Pretty much everything I have read so far about Hemingway gives me the impression that he was a just a very, very lucky sod with ambitions and an infinite capacity for self-delusion. He certainly had several gifts, of which self-promotion and making the right friends were two, but as far as I can see none was a literary gift. Years ago I read A Farewell To Arms and several of the short stories, and I am well aware that to justify my sweeping statements about ‘Papa’ Hemingway, I really should read all of the man’s work. The trouble is I really don’t feel like it, and there is most certainly a great deal of stuff out there I know I would find more rewarding.

Although Hemingway always denied it, The Sun Also Rises was largely autobiographical and the characters in it readily identifiable. ‘Bill Gorton’ the old friend of the novel’ main character, Jake Barnes, was a composite based on two friends who had accompanied Hemingway and his first wife Hadley to Pamplona.

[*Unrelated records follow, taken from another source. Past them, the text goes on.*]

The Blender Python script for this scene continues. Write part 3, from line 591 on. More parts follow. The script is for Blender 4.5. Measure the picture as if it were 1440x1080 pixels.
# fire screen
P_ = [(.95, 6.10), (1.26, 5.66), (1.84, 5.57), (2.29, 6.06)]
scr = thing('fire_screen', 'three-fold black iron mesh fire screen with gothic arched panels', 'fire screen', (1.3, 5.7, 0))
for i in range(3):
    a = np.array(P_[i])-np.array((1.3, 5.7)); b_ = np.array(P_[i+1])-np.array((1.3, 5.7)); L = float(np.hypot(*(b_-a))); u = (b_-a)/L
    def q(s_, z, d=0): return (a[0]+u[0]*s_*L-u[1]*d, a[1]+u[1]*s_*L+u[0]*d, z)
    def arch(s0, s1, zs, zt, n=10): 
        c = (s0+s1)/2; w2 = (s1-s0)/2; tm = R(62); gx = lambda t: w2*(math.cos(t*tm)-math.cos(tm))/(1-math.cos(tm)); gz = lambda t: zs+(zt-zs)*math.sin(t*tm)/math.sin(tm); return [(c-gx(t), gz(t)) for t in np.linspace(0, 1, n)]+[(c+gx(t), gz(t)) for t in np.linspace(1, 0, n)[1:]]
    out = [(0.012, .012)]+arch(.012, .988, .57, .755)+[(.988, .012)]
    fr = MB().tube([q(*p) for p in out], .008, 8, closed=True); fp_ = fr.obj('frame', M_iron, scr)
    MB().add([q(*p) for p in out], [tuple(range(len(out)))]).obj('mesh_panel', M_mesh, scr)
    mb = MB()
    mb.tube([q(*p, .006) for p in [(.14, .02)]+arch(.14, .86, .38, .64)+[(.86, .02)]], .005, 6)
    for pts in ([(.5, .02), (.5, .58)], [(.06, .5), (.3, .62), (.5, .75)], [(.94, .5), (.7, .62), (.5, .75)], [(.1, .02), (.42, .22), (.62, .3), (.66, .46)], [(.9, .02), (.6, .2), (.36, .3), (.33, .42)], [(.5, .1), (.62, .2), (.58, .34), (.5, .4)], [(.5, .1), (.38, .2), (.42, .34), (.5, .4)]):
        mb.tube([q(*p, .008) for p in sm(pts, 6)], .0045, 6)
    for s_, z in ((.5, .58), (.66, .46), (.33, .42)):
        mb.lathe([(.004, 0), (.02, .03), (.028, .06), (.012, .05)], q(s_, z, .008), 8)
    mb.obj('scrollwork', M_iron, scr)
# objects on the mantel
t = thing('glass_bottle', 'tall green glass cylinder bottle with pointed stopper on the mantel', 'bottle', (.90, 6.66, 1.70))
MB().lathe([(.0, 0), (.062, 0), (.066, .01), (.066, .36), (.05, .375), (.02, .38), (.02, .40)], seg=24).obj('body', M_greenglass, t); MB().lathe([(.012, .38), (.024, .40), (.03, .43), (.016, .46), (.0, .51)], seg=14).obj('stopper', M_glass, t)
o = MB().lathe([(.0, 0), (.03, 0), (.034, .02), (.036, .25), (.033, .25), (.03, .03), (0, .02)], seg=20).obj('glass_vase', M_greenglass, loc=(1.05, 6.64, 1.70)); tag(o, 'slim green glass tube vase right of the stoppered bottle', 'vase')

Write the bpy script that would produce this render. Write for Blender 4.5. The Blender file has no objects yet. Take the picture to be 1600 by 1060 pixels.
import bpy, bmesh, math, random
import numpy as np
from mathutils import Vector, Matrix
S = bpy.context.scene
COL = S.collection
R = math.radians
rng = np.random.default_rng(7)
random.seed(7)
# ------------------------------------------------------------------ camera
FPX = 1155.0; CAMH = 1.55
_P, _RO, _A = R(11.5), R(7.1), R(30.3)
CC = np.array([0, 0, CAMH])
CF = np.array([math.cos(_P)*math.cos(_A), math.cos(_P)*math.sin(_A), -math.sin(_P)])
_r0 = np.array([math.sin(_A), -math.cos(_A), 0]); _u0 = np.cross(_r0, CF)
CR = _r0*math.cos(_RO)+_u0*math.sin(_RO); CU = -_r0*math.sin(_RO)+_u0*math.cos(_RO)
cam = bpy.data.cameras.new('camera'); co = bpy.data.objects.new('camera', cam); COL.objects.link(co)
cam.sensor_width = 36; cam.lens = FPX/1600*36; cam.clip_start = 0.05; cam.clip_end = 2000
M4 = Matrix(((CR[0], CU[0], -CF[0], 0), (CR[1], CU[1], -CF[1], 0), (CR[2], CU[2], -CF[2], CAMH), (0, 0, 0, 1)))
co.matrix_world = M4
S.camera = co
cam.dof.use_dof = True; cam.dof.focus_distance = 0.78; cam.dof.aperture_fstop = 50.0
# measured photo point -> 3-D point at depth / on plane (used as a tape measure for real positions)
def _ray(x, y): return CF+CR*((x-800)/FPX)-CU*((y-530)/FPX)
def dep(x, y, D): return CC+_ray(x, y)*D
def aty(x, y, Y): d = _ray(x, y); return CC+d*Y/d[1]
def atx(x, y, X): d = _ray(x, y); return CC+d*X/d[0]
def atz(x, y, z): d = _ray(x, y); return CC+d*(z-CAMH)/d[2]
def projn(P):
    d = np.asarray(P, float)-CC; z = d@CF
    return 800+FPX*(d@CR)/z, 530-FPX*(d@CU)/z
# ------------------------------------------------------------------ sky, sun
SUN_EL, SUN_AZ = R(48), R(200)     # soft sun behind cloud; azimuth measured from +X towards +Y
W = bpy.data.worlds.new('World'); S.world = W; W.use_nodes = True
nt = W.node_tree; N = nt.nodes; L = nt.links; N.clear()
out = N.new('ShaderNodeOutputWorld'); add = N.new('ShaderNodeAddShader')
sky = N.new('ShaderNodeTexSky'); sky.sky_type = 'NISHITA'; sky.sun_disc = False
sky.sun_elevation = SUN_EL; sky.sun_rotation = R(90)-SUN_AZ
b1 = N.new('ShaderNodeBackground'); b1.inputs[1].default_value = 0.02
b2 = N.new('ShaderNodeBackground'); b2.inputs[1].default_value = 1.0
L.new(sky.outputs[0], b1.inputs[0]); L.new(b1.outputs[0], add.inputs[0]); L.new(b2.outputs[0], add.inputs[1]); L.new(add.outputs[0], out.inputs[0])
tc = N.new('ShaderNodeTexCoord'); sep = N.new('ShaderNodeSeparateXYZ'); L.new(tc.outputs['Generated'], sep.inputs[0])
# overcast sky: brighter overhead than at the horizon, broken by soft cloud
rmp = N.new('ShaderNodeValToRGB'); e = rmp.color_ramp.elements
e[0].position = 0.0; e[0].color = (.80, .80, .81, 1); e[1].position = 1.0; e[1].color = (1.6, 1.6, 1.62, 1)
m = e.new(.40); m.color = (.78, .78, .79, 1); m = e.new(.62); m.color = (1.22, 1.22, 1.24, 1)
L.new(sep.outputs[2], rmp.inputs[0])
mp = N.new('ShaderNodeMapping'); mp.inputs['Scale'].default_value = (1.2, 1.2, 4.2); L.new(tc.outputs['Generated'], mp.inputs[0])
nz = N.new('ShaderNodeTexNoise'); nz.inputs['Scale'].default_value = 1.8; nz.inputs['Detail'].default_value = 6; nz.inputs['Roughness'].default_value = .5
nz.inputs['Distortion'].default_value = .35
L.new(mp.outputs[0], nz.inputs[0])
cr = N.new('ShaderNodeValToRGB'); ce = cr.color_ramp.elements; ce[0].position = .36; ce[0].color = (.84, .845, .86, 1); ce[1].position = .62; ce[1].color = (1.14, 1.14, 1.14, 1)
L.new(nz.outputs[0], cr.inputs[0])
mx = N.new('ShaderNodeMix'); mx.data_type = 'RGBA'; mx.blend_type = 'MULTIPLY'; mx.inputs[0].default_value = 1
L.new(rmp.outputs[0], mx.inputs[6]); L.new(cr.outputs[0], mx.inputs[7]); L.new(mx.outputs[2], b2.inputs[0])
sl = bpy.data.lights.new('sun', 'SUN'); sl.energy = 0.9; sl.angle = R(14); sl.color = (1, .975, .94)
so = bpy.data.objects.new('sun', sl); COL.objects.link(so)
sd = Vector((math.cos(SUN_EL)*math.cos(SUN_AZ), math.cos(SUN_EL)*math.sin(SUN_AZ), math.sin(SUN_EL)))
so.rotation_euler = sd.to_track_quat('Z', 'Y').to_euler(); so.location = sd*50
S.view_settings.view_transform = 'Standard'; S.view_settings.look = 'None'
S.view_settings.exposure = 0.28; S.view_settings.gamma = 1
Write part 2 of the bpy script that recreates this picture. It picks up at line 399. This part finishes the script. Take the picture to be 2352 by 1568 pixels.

One, Donald Ogden-Stewart, a writer and screenwriter - he wrote The Philadelphia Story and The Barretts Of Wimpole Street among other films - was one of Hemingway’s friends remarked that the novel ‘was so absolutely accurate [as to their 1925 stay in Pamplona] that it seemed little more than a skilfully done travelogue’. How’s that for a ‘writer of genius’?

Oh, and as for Hemingway’s much-vaunted dedication to the truth - his advice to writers is ‘All you have to do is write one true sentence. Write the truest sentence that you know’, I’ve yet to understand what that means. Sounds just dandy, doesn’t it, but what the fuck does it mean?

But about one of the saddest incidents in the Spanish Civil War, when between May 3 and May 8 in Catalonia the various factions of the left - the anarchists, the socialists, the Stalin-supporting communists, the Trotskyists and the Marxists - turned on each other and fought their own civil war within the civil war Hemingway had nothing to say. No one knows why, but I suspect that for all his posturing about ‘the truth’, Hemingway just wasn’t interested.